Since July, short-term rates have stayed above 5.25 percent, mortgage rates are still above 7.5 percent and consumer borrowing is straitened. The longer this goes on, the greater the chances of a calamity in the financial system. Yet if the Fed eases interest rates too soon, and sets off another wave of inflation, the damage to its already tarnished reputation as an effective inflation-fighter would be severe.

So the Fed is in a difficult spot.

If the central bank doesn’t start to lower interest rates by the summer, it could be reluctant to do so at all in the autumn, because it would inevitably be seen as taking a partisan stance.

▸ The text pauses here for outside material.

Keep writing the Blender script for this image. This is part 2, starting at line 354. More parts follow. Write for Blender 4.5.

As Ian Shepherdson, chief economist of the research firm Pantheon Macroeconomics, said in an online discussion, “there’s a lot hanging on the timing” of the inflation data in the weeks ahead. If the inflation issue isn’t resolved soon, he said, we will have to deal with “the nightmare of whether the Fed wants to be starting a shift in the policy cycle as the election approaches.”

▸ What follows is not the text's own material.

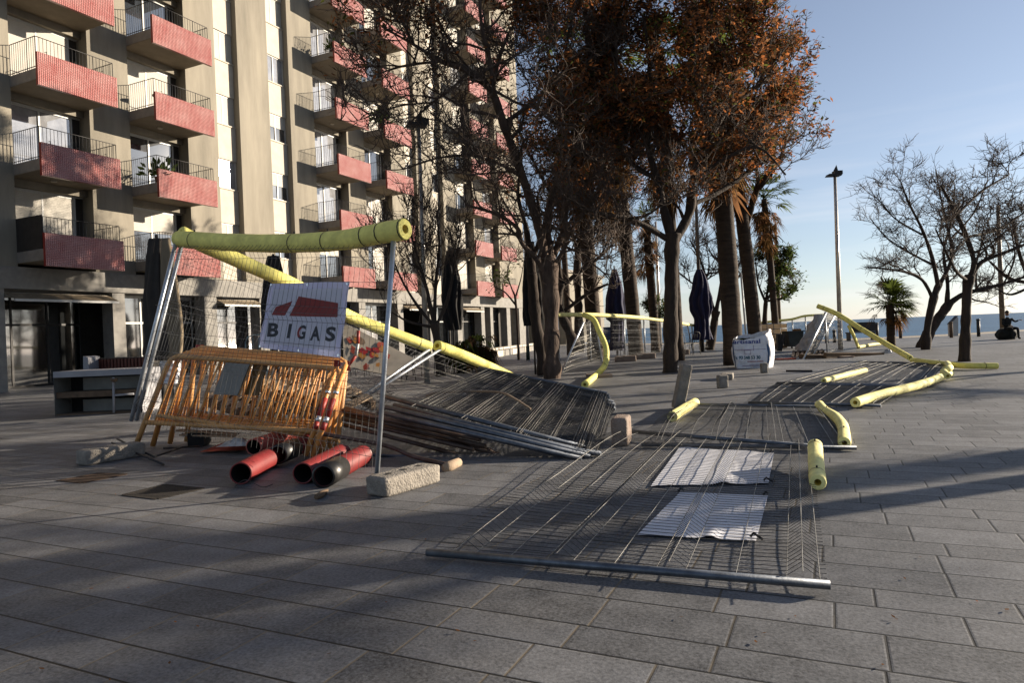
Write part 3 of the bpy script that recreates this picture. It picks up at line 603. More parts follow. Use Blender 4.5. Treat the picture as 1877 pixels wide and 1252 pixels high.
# loose concrete blocks
def upblock(label, px, py, w, dp, h, yaw=0, lean=0, mt='conc', seed=0, holes=False):
    b = G(px, py); ax = V((math.cos(yaw), math.sin(yaw), 0)); ay = V((-ax.y, ax.x, 0)); az = V((0, 0, 1))
    if lean: rot = Matrix.Rotation(lean, 3, ay); ax, az = rot @ ax, rot @ az
    cblock(label, b + az * (h / 2) + ay * (dp / 2), ax * (w / 2), ay * (dp / 2), az * (h / 2), mt, holes, seed)
upblock('reddish concrete block standing on end under the near panel post', 1136, 819, .17, .34, .29, YAW - .3, 0, 'conc_red', 4)
upblock('slim concrete block tilted upright at the corner of the second fallen panel', 1245, 751, .15, .22, .66, YAW, .24, 'conc', 6)
upblock('concrete block standing on end before another block lying behind it', 1328, 712, .19, .13, .25, YAW + .25, 0, 'conc', 8)
upblock('concrete block lying lengthways behind the one on end', 1332, 697, .26, .55, .13, YAW - .35, 0, 'conc', 9)
upblock('small concrete block on end in front of the white bulk bag', 1403, 684, .15, .13, .24, YAW + .1, 0, 'conc', 10)
q = MB(); q.tube([G(1441, 680, .02), G(1489, 680, .02)], .022, 6); solo('loose_bar', q, M['dark'], 'thin dark bar on the paving right of the bulk bag', 'bar')

# ------------------------------------------------------------------ heap of stacked panels
near_L, near_R = D(722, 742, 7.25), D(1080, 832, 6.45); far_L, far_R = D(878, 674, 10.9), D(1113, 721, 10.0)
rr = random.Random(5)
for k in range(8):
    dz = UP * (-.034 * k); sh = RT * rr.uniform(-.03, .03) + FW * rr.uniform(-.04, .04) + RT * (.016 * k)
    if k == 0: sh = V((0, 0, 0))
    a0, a1, b0, b1 = [p + dz * (1 if i < 2 else 1) + sh for i, p in enumerate((near_L, near_R, far_L, far_R))]
    for p in (a0, a1, b0, b1): p.z = max(p.z, .03)
    lab = 'topmost grey fence panel of the slanting heap, a bent branch lying on it' if k == 0 else 'grey fence panel in the slanting heap right of the upright fence'
    fence(lab, a0, a1, b0, b1, .025, 44, seed=30 + k, group='fence panels stacked in the heap', nsm=8, wr=.0026, pr=.024, lw='wire_light', sw='wire_dark')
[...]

Incumbent presidents always want the economy to look great on Election Day. The one case in which it is well documented that a president put pressure on a Federal Reserve chairman to cut rates — and the central bank did so — involved President Richard M. Nixon and Arthur F. Burns in late 1971 and 1972. Mr. Nixon didn’t limit his improper actions to browbeating the Fed. There was also the Watergate break-in at the Democratic National Committee headquarters, and the subsequent cover up. An investigation revealed the secret White House taping system — which recorded Mr. Nixon’s rough treatment of Mr. Burns.

But there is substantial evidence of other instances of presidents and their emissaries trying to influence the Fed, without success. President Donald J. Trump repeatedly berated the current Fed chair, Jerome H. Powell, for not lowering rates sufficiently. President Lyndon B. Johnson bullied William McChesney Martin to the point of physically manhandling him. And Paul Volcker revealed that, in President Ronald Reagan’s presence, James Baker, the chief of staff, told Mr. Volcker that the president “wants to give you an order”: Don’t raise rates as the 1984 election approaches. Mr. Volcker said Mr. Reagan looked on silently.

In an oral history, Mr. Volcker said the meeting occurred in the White House library, not the Oval Office, probably to protect the president. “Whatever taping machines they had were probably not in the library,” Mr. Volcker said. “I didn’t want to say that we were going to raise rates,” Mr. Volcker recalled, “because we weren’t so as near as I can recall, I said nothing.”

Mr. Powell has said he considers Mr. Volcker to be a role model. Generous and forthcoming in private conversations, Mr. Volcker was sometimes taciturn in public. It will be wise to emulate that reticence at critical moments in the months ahead.

The Fed needs to be seen as independent and tough, and to squelch inflation, as Mr. Volcker did. Then, quite likely, it will need to cut rates aggressively to help the economy.

The calendar may not cooperate. The tougher the Fed is now, the more delicate its position will become as the election approaches.